Dem Versammlungsleiter ist auch das Recht zuzugestehen, einen Diskussionsredner das Wort zu entziehen, wenn dieser die festgesetzte Diskussionszeit trotz ergangenen Hinweises überzieht oder trotz einer vorangegangenen Verwarnung, seine den  Vorstand, andere Vereinsmitglieder oder anwesende Gäste beleidigende Äußerungen nicht unterlässt. In Ausnahmesituationen, wie bei einer unerlaubten Teilnahme vereinsfremder Personen an der MV, kann der Versammlungsleiter in Ausübung des Hausrechts diese vom Versammlungsort verweisen und ggf. andere rechtlich zulässige Schritte einleiten.

Das Recht, eine Person von der weiteren Teilnahme an der MV auszuschließen und zum Verlassen des Versammlungsortes aufzufordern, ist dem Versammlungsleiter auch gegenüber Mitgliedern vor allen bei einem äußerst (!) beleidigenden / provokanten / handgreiflichen Verhalten gegenüber anderen Vereinsmitgliedern, zuzugestehen. Diese Maßnahme sollte jedoch nur dann zur Anwendung gebracht werden, wenn das Vereinsmitglied mit seinem vereinsschädigendem Verhalten die Voraussetzungen für den Vereinsausschluss geschaffen hat.
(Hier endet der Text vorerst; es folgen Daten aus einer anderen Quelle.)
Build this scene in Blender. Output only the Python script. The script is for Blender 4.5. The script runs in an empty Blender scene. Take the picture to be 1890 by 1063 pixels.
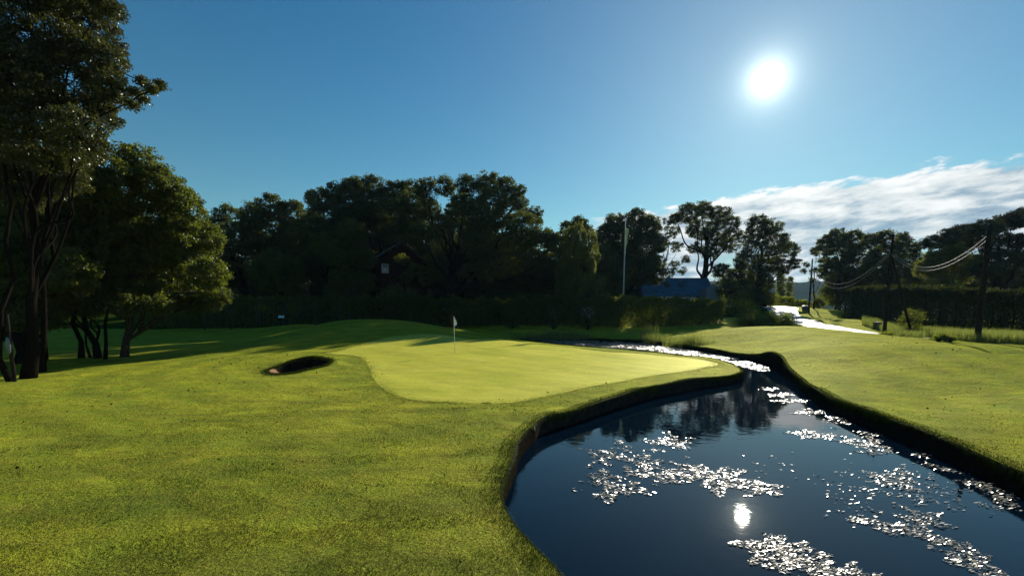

Weil dies das äußerste Mittel zur Herstellung von Ordnung und der Versammlungskultur ist, sollte andere disziplinierende Schritte und ggf. eine durch den Versammlungsleiter gerechtfertigte Unterbrechung der MV vorausgehen. Es sind auch deswegen hohe Anforderungen zu stellen, weil diesem Vereinsmitglied nicht nur das weitere Rederecht sondern auch das Stimmrecht entzogen wird.

All die disziplinierenden Entscheidungen des Versammlungsleiters sind wie die Gründe seiner Entscheidung im Versammlungsprotokoll nachvollziehbar festzuhalten.